Data: 2003-09-26 17:53:02
Temat: Re: Podkręcanie włosów
Od: "Maga" <v...@m...pl>
Pokaż wszystkie nagłówki
Użytkownik "mrowka" <o...@p...onet.pl> napisał w wiadomości
news:bl1n5l$fji$1@news.onet.pl...
> Witaj
> Ja mialam tak samo, włosy kompletnie niepodatne na ukłądanie i już po
kilku
> latach takiego męczenia sie miałam dosyć. Zrobilam sobie trwałą i jest
> super, włosy zawsze ładnie ułożone, w sumie nic z nimi nie muszę robic.

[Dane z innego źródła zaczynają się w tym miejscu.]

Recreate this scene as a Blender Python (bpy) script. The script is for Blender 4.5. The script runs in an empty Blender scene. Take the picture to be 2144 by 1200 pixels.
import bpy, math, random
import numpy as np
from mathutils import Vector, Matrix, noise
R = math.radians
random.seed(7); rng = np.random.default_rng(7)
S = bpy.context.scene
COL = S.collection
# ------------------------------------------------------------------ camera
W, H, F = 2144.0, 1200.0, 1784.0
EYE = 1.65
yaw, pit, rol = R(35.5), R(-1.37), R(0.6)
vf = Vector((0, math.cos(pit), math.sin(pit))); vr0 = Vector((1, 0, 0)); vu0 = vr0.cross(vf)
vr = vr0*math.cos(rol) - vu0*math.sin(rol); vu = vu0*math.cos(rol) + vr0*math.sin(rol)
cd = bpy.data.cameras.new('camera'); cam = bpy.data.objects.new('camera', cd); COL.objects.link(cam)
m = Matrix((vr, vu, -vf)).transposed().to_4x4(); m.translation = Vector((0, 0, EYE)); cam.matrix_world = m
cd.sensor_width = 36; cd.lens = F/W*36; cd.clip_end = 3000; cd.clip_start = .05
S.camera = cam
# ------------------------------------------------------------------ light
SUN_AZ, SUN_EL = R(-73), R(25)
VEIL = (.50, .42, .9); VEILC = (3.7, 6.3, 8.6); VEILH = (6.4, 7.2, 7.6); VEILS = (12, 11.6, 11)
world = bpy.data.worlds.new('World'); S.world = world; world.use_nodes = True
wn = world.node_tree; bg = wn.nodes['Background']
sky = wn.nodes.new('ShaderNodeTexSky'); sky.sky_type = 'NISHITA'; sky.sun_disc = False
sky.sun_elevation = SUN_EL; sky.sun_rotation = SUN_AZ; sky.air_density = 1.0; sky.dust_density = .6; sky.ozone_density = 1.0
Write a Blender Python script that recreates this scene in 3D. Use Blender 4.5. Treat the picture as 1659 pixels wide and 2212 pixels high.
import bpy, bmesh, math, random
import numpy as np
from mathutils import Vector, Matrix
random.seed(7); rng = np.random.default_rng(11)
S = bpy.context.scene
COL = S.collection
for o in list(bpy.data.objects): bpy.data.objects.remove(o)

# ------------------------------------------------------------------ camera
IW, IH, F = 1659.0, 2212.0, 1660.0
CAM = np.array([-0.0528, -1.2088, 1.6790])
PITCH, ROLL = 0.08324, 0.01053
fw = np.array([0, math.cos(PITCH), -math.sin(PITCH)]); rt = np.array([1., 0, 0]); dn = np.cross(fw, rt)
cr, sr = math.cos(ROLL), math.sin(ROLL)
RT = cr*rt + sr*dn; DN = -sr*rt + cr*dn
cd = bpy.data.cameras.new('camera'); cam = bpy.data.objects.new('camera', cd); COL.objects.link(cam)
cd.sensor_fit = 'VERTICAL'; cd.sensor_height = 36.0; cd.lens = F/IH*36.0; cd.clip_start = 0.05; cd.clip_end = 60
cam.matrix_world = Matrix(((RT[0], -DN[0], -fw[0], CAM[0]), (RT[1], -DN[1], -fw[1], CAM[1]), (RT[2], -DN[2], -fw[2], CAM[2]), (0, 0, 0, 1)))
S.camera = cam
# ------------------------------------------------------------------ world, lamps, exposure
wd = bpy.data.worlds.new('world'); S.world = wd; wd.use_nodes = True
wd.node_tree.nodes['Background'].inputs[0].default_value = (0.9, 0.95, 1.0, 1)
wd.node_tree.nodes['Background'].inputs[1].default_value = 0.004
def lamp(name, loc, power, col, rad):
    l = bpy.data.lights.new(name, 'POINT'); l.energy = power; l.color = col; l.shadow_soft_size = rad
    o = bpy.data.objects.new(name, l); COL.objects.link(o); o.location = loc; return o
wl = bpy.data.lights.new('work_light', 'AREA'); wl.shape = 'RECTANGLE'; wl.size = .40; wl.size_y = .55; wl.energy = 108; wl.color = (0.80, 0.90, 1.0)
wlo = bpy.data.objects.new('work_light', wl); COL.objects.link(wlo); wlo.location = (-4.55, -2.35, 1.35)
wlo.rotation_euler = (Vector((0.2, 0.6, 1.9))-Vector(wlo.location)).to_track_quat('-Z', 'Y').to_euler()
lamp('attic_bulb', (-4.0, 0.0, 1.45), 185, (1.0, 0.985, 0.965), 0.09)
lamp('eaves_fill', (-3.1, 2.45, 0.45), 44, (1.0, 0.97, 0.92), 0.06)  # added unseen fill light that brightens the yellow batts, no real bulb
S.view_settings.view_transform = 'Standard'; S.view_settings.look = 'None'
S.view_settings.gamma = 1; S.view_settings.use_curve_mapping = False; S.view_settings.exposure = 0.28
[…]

> Jestem bardzo zadowolona. Moze rozważ taką opcję?
> Pozdrawiam
> Magda
>
>
A ja właśnie taką obcję mam już za sobą i już nie chcę!
Po ostatniej trwałej włosy leciały mi garściami, zbierałam je wszędzie, nie
wiem czy to jej wina czy nie, ale bardzo o włosy dbam i mam świra na tym
punkcie i już im takiej krzywdy nie zrobię. oczywiście lokówka też im za
dobrze nie robi, ale to tylko końcówkom, więc się je obcina i cześć. Poza
tym ja mam na tyle krótkie włosy, że trzeba tylko podkręcić, że tak
powiemwierzchną warstwę, robię to w 5 minut tylko, żeby się jeszcze lepiej
trzymało. Z tyłu to nawet jeszcze, z ato przy uszach, czyli tam gdzie muszą
być trochę zawinięte, one złośliwce prostują się najszybciej.